Now that the oil-for-food scandal is being thoroughly investigated, it's clear that many nations who claimed to be our allies were, in fact, trying to screw us over. Why? Because it was in their interests to do so. We do what's in our interests, and they do what's in their interests. But when those interests don't line up, there's no "alliance", no matter what any piece of paper may say.
So to Mark's point, the only way for us to gain allies is for either our goals to change or for their goals to change. I don't want ours to change; no matter how much France and Germany and the UN love tyranny and oppression, I think we should fight against it at every reasonable opportunity. I'd love to have them in agreement over that, but I don't think it's likely to happen any time soon. It certainly won't happen just because President Bush "consults" more closely with them, unless he works against our interests and does what they tell him to.

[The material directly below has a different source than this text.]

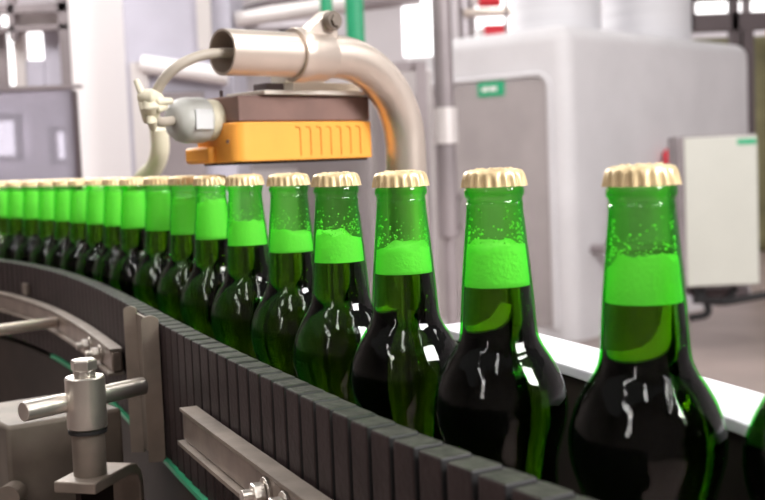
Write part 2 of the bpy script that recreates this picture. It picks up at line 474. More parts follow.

That's all well and good... but the section of your commentary that I quoted earlier is what I had a problem with. It seemed like a threat... a threat of military action or economic sanctions.. not diplomacy and rhetoric.
Oh, come on Michael. Neither France, Germany nor the UN love tyranny or oppression. That's obvious. Some element of scandal or corrupsion shouldn't discredit the whole government or body. As someone who has commented on the military news from Iraq, you should know and sympathise with this point of view.
The truth is that the quarrel is over methods, not over whether tyranny is bad!
Allies compromise. Sorry, but they do. In that respect, America is a bad ally.
Allies only compromise when it is in their interest to do so; having the ally in question gives them an advantage they wouldn't otherwise have. France and Germany have made themselves into allies that are entirely unnecessary to us, so compromise is now only in their interest, not ours.
The King of Siam in "The King And I" put it well: "If allies are weak, am I not best alone?"
Michael. Neither France, Germany nor the UN love tyranny or oppression. That's obvious.
Is it really obvious? I don't see it. While love may be to strong a word, all three will certainly support it if there is a buck to be made. Neither France nor Germany had problems selling Saddam weapons to oppress his people, even in the absence of a broad national interest.
rob: neither did America or the UK.
jez: The idea that America was a major supplier of weapons to Saddam Hussein is a myth.
The US supplied Iraq with "farming equipment", which those devious Iraqians "converted" into arms.
I don't know, maybe it is possible to use weapons grade anthrax as a pesticide, but I think it's a little disingenuous of the US government to claim ignorance.
jez: I think you're misinformed, as the article I linked to by Austin Bay describes.